Everything up to calling the police and them searching his house is fine, even expected. Police investigate and find that this is a random, sarcastic comment from an otherwise normal 19 year-old and warn him not to do that again - that's what we should expect, not sitting in jail awaiting trial.
But at the same time, I have to ask where the line should be drawn. Our babysitter's boyfriend was arrested and jailed (charges of making "terroristic threats" again) for leaving a bomb threat in the bathroom of their high school His stated reason: he wanted the day off. He's harmless, but ridiculously stupid. However, he did make the threat. Even if it was an empty threat, he has to be held responsible for the cost of evacuating the school, bomb-sniffing dogs and police searching and the general disruption that ensued.
In the case of this story, though, I'd like to believe that the police or the DA would have had the balls to say "this is just a dumb kid shooting off his mouth. We told him to be careful and let him go."

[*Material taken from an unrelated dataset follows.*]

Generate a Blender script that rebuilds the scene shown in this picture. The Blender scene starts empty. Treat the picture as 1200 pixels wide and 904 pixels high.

Actually, if you saw that posted, would you not consider whether to tell the police?
The proper thing to do - as said in the article - is for the police to investigate if he was serious. And you or I would - depending on lots of context on whether we thought it a remotely credible threat I guess - report it for them to investigate?

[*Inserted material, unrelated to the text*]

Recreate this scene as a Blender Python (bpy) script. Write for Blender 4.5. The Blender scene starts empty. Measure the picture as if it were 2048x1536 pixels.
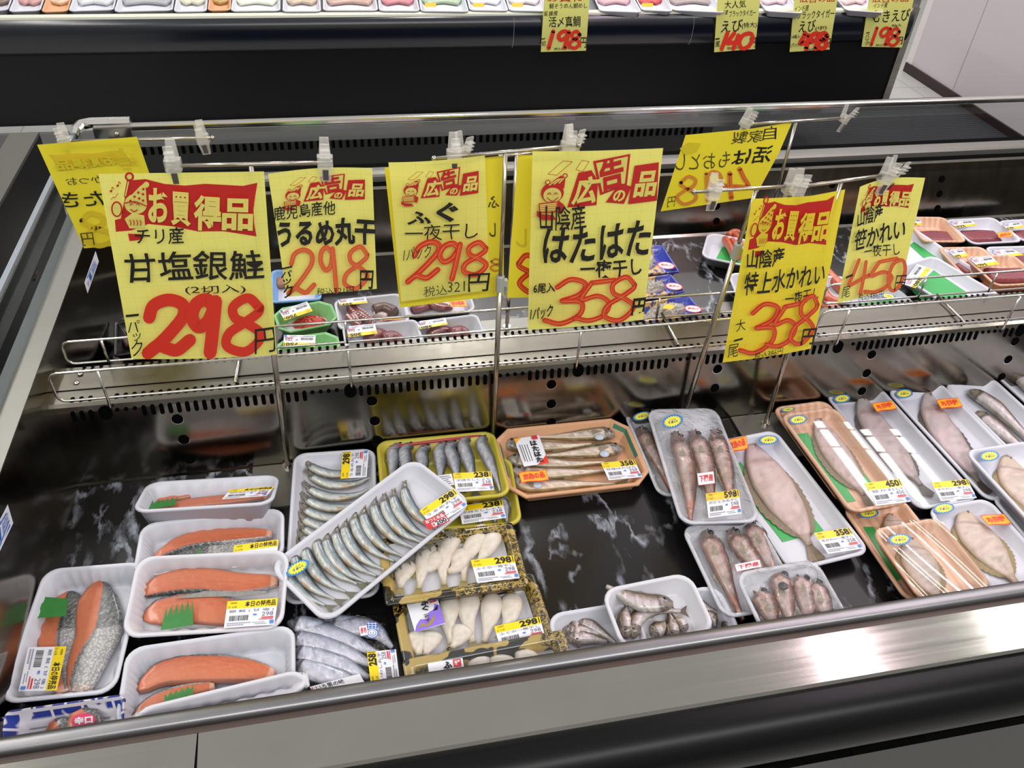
import bpy, math, random
from mathutils import Vector, Matrix, noise
from mathutils.geometry import tessellate_polygon
random.seed(11)
SC = bpy.context.scene
COL = SC.collection
PI = math.pi

# ---------------------------------------------------------------- camera model
RX, RY, RZ = -0.69879042, -0.06378878, -0.23875196
F = 1660.0
CAM = Vector((0, 0, 1.0))
cx, sx, cy, sy, cz, sz = math.cos(RX), math.sin(RX), math.cos(RY), math.sin(RY), math.cos(RZ), math.sin(RZ)
_M = Matrix(((cz, -sz, 0), (sz, cz, 0), (0, 0, 1))) @ Matrix(((1, 0, 0), (0, cx, -sx), (0, sx, cx))) @ Matrix(((cy, 0, sy), (0, 1, 0), (-sy, 0, cy)))

def ray(px, py):
    return _M @ Vector(((px - 1024) / F, 1, (768 - py) / F))
def at(px, py, z):
    d = ray(px, py); return CAM + d * ((z - 1.0) / d.z)
def aty(px, py, y):
    d = ray(px, py); return CAM + d * (y / d.y)
def hit(px, py, p0, n):
    d = ray(px, py); return CAM + d * ((p0 - CAM).dot(n) / d.dot(n))

cam = bpy.data.objects.new('camera', bpy.data.cameras.new('camera'))
COL.objects.link(cam)
R3 = Matrix((_M.col[0], _M.col[2], -_M.col[1])).transposed()
cam.matrix_world = Matrix.Translation(CAM) @ R3.to_4x4()
cam.data.sensor_width = 36; cam.data.lens = F / 2048 * 36; cam.data.clip_start = 0.01
SC.camera = cam

# ---------------------------------------------------------------- materials
def lin(h):
    h = h.lstrip('#'); r = []
    for i in (0, 2, 4):
        c = int(h[i:i + 2], 16) / 255
        r.append(c / 12.92 if c <= 0.04045 else ((c + 0.055) / 1.055) ** 2.4)
    return (r[0], r[1], r[2], 1)
_mats = {}
class NT:
    def __init__(s, name):
        s.m = bpy.data.materials.new(name); s.m.use_nodes = True
        s.t = s.m.node_tree; s.t.nodes.clear()
        s.out = s.n('ShaderNodeOutputMaterial')
    def n(s, typ, **kw):
        x = s.t.nodes.new(typ)
        for k, v in kw.items(): setattr(x, k, v)
        return x
    def l(s, a, b): s.t.links.new(a, b)
    def tex(s, scale, rot=None, kind='Object'):
        c = s.n('ShaderNodeTexCoord'); mp = s.n('ShaderNodeMapping')
        mp.inputs['Scale'].default_value = scale if isinstance(scale, tuple) else (scale,) * 3
        if rot: mp.inputs['Rotation'].default_value = rot
        s.l(c.outputs[kind], mp.inputs['Vector']); return mp.outputs['Vector']
    def noise(s, vec, scale, detail=3, rough=.5, dist=0):
        x = s.n('ShaderNodeTexNoise'); x.inputs['Scale'].default_value = scale; x.inputs['Detail'].default_value = detail
        x.inputs['Roughness'].default_value = rough; x.inputs['Distortion'].default_value = dist
        if vec: s.l(vec, x.inputs['Vector'])
        return x.outputs['Fac']
    def ramp(s, fac, stops, interp='LINEAR'):
        x = s.n('ShaderNodeValToRGB'); x.color_ramp.interpolation = interp
        e = x.color_ramp.elements
        while len(e) < len(stops): e.new(0.5)
        for i, (p, c) in enumerate(stops):
            e[i].position = p; e[i].color = lin(c) if isinstance(c, str) else (c, c, c, 1)
        s.l(fac, x.inputs['Fac']); return x.outputs['Color']
    def mix(s, fac, a, b, mode='MIX'):
        x = s.n('ShaderNodeMix', data_type='RGBA', blend_type=mode)
        for sock, v in ((x.inputs[0], fac), (x.inputs[6], a), (x.inputs[7], b)):
            if isinstance(v, (int, float)): sock.default_value = v
            elif isinstance(v, str): sock.default_value = lin(v)
            else: s.l(v, sock)
        return x.outputs[2]
    def bsdf(s, color, rough=.5, metal=0, spec=.5, bump=None, bstr=.2, bdist=.002, sss=0, coat=0):
        b = s.n('ShaderNodeBsdfPrincipled')
        for k, v in (('Base Color', color), ('Roughness', rough)):
            if isinstance(v, str): b.inputs[k].default_value = lin(v)
            elif isinstance(v, (int, float)): b.inputs[k].default_value = v
            else: s.l(v, b.inputs[k])
        b.inputs['Metallic'].default_value = metal; b.inputs['Specular IOR Level'].default_value = spec
        if coat: b.inputs['Coat Weight'].default_value = coat; b.inputs['Coat Roughness'].default_value = .08
        if sss: b.inputs['Subsurface Weight'].default_value = sss; b.inputs['Subsurface Radius'].default_value = (.006, .004, .003); b.inputs['Subsurface Scale'].default_value = 1
        if bump is not None:
            bp = s.n('ShaderNodeBump'); bp.inputs['Strength'].default_value = bstr; bp.inputs['Distance'].default_value = bdist
            s.l(bump, bp.inputs['Height']); s.l(bp.outputs['Normal'], b.inputs['Normal'])
        s.l(b.outputs['BSDF'], s.out.inputs['Surface']); return b

def mat(name, color, rough=.5, metal=0, spec=.5, nz=0, nscale=40, bump=0, coat=0):
    if name in _mats: return _mats[name]
    t = NT(name); c = color; h = None
    v = t.tex(1.0); f = t.noise(v, nscale, 4)
    if nz:
        x = t.n('ShaderNodeMapRange'); x.inputs['To Min'].default_value = 1 - nz; x.inputs['To Max'].default_value = 1 + nz * .6
        t.l(f, x.inputs['Value']); c = t.mix(1.0, color, x.outputs[0], 'MULTIPLY')
    t.bsdf(c, rough, metal, spec, f if bump else None, bump, coat=coat)
    _mats[name] = t.m; return t.m

def brushed(name, color, rough=.2, sc=(6, 160, 160), amt=.12, grime=.12, bump=.03):
    t = NT(name); v = t.tex(sc); f = t.noise(v, 1, 3); g = t.noise(t.tex(1.0), 9, 5, .6)
    r = t.n('ShaderNodeMapRange'); r.inputs['To Min'].default_value = max(.03, rough - amt); r.inputs['To Max'].default_value = rough + amt
    t.l(f, r.inputs['Value'])
    x = t.n('ShaderNodeMapRange'); x.inputs['To Min'].default_value = 1 - grime * 2; x.inputs['To Max'].default_value = 1 + grime
    t.l(g, x.inputs['Value']); c = t.mix(1.0, color, x.outputs[0], 'MULTIPLY')
    t.bsdf(c, r.outputs[0], 1.0, .5, f, bump, .001); return t.m

M = {}
M['steel'] = brushed('stainless_steel', '#b9b3ab', .24, (3, 140, 140))
M['steel_panel'] = brushed('worn_stainless_panel', '#8f897e', .16, (60, 60, 4), .07, .22, .02)
M['ledge'] = brushed('brushed_steel_ledge', '#a5a29b', .13, (2, 160, 160), .06, .06, .008)
M['chrome'] = mat('chrome_wire', '#d6d2cc', .13, 1)
M['rod'] = mat('steel_rod', '#b8b0a4', .2, 1)
M['grey_trim'] = mat('grey_metal_trim', '#7f7d77', .36, .7, nz=.05)
M['dark_glasket'] = mat('dark_gasket', '#3c4446', .35)
M['black_gloss'] = mat('black_gloss_enamel', '#07070c', .28, spec=.5)
M['black_satin'] = mat('black_satin_enamel', '#050407', .42, spec=.35)
M['bumper'] = mat('dark_bumper', '#040506', .32, spec=.2)
M['navy_bumper'] = mat('dark_navy_bumper', '#0a101c', .22, spec=.7)
M['hole'] = mat('dark_opening', '#040405', .9, spec=.05)
M['cream'] = mat('cream_rim', '#c9cbbc', .4)
M['kick'] = mat('grey_kick_panel', '#7f7f80', .3, .6)
M['plastic_grey'] = mat('grey_plastic_collar', '#a9aba4', .45)
def marble():
    t = NT('black_marble_pattern')
    v = t.tex((1, .45, 1), (0, 0, .75))
    ns = t.n('ShaderNodeTexNoise'); ns.inputs['Scale'].default_value = 11; ns.inputs['Detail'].default_value = 6; ns.inputs['Roughness'].default_value = .65; t.l(v, ns.inputs['Vector'])
    ad = t.n('ShaderNodeVectorMath', operation='MULTIPLY_ADD'); ad.inputs[1].default_value = (.09, .09, 0); t.l(ns.outputs['Color'], ad.inputs[0]); t.l(v, ad.inputs[2])
    def crack(scale, w, mscale, lo, hi):
        vo = t.n('ShaderNodeTexVoronoi', feature='DISTANCE_TO_EDGE'); vo.inputs['Scale'].default_value = scale; t.l(ad.outputs[0], vo.inputs['Vector'])
        return t.mix(1.0, t.ramp(vo.outputs['Distance'], [(0.0, 1.0), (w * .4, .7), (w, 0.0)]), t.ramp(t.noise(t.tex((1, .55, 1), (0, 0, .75)), mscale, 4, .65), [(lo, 0.0), (hi, 1.0)]), 'MULTIPLY')
    k = t.mix(1.0, crack(9, .035, 6, .50, .57), crack(24, .07, 8, .54, .62), 'ADD')
    k = t.mix(1.0, k, t.ramp(t.noise(v, 70, 3, .6), [(.36, .25), (.6, 1.0)]), 'MULTIPLY')
    c = t.mix(k, t.mix(t.noise(t.tex(1.0), 14, 3), '#0b0a0b', '#1d1b1c'), '#a2a8b4')
    t.bsdf(c, .2, 0, .4); return t.m
M['marble'] = marble()
def glass(name, tint, gl=.12, rough=.02, bstr=0, bsc=30, minfac=.02):
    t = NT(name)
    tr = t.n('ShaderNodeBsdfTransparent'); tr.inputs['Color'].default_value = tint
    g = t.n('ShaderNodeBsdfGlossy'); g.inputs['Roughness'].default_value = rough
    lw = t.n('ShaderNodeLayerWeight'); lw.inputs['Blend'].default_value = .5
    if bstr:
        bp = t.n('ShaderNodeBump'); bp.inputs['Strength'].default_value = bstr; bp.inputs['Distance'].default_value = .004
        t.l(t.noise(t.tex(1.0), bsc, 3, .6, .8), bp.inputs['Height']); t.l(bp.outputs['Normal'], g.inputs['Normal']); t.l(bp.outputs['Normal'], lw.inputs['Normal'])
    pw = t.n('ShaderNodeMath', operation='POWER'); pw.inputs[1].default_value = 5; t.l(lw.outputs['Facing'], pw.inputs[0])
    mm = t.n('ShaderNodeMath', operation='MULTIPLY_ADD', use_clamp=True); mm.inputs[1].default_value = gl * .9; mm.inputs[2].default_value = .04 * gl + minfac
    t.l(pw.outputs[0], mm.inputs[0])
    mx = t.n('ShaderNodeMixShader'); t.l(mm.outputs[0], mx.inputs[0]); t.l(tr.outputs[0], mx.inputs[1]); t.l(g.outputs[0], mx.inputs[2])
    t.l(mx.outputs[0], t.out.inputs['Surface']); return t.m
M['glass'] = glass('clear_glass', (.86, .89, .87, 1), 1.0, .02)
M['film'] = glass('stretched_film', (.98, .98, .98, 1), 1.5, .04)
M['wrinkle'] = glass('wrinkled_film', (.99, .99, .99, 1), 1.8, .05, 1.0, 75, .0)
def acrylic():
    t = NT('clear_acrylic'); tr = t.n('ShaderNodeBsdfTransparent'); p = t.bsdf('#e9e6dd', .12); mx = t.n('ShaderNodeMixShader'); mx.inputs[0].default_value = .30
    t.l(tr.outputs[0], mx.inputs[1]); t.l(p.outputs[0], mx.inputs[2]); t.l(mx.outputs[0], t.out.inputs['Surface']); return t.m
M['clip'] = acrylic()
M['steel_top'] = brushed('dull_top_plate', '#77736a', .33, (60, 60, 4), .08, .15, .02)
M['rim'] = brushed('matte_steel_rim', '#8b8a8c', .36, (3, 120, 120), .08, .12, .01)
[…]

The problem seems to be on the police end, not the concerned citizen (of another country) end.
>> Actually, if you saw that posted, would you not consider whether to tell the police?
No. Not at all. Have you not read what is commonly spouted on the internet? You have to be 100% illiterate to not understand that this was tasteless sarcasm.
This doesn't mean I think it is funny or that I agree with it, but calling the police over a joke is pointless and irresponsible.
I definitely would. I'm not sure what the rest of these people are talking about. If some angst-ridden teenager is posting something like that on facebook, they probably need to speak with a psychologist/councilor. In today's America, you can't take that shit lightly.
However, this is like putting out a candle with a fire hose.
Have you ever been to 4chan? Just scroll through: http://boards.4chan.org/b/ ... things like this can be considered the norm depending on what sites you go to.
That's just the thing though. Context matters a lot. Are you so excited to have something to be outraged about that you don't think about this? I mean, if I yell "I'm going to rape you" in a video game that's the equivalent of "Good game buddy", and quite innocent. I wouldn't however yell that in a public arcade at a 12 year old.
The inability to discern the difference hints at mental issues that need to be discussed with someone, even a parent would do.
And, in this context, he was replying to his friend with whom he played video games with on a facebook page, and adding "lol" and "jk" to the joke. Do you consider that equivalent of an adult yelling "I'm going to rape you" to a 12 yo in a public arcade?
To me, it looks like the inability to discern the differences is not with Justin.
We have provided people with easy ways to voice their thoughts and we are now confronted with what everyone should already have known: that people have a lot of 'bad' thoughts.
Every teen has at one occasion thought: I feel like killing [everyone in school, my team, my so-called friends, my brother, my ...]. Writing such a thought down gives it extra power and a screen doesn't confront you with a person and make it easy to misjudge whether you can press 'send'.
Monitoring that speech and acting on it, directly by the government or indirectly via 'concerned citizens': that way lies police state insanity.
So the answer is emphatically, decisively: no. You should not want to report this.
Don't be so sure. I was on a jury recently, and the deference given to the government position is alarming. Your fellow Americans are ready to send you to jail.
> Congress shall make no law [...] abridging the freedom of speech
> Excessive bail shall not be required
> In all criminal prosecutions, the accused shall enjoy the right to a speedy and public trial
Okay, so the speedy trial clause has been adapted de facto to mean six months, but maybe if he forms a law suite for free speech and excessive bail and wins he could be set for life.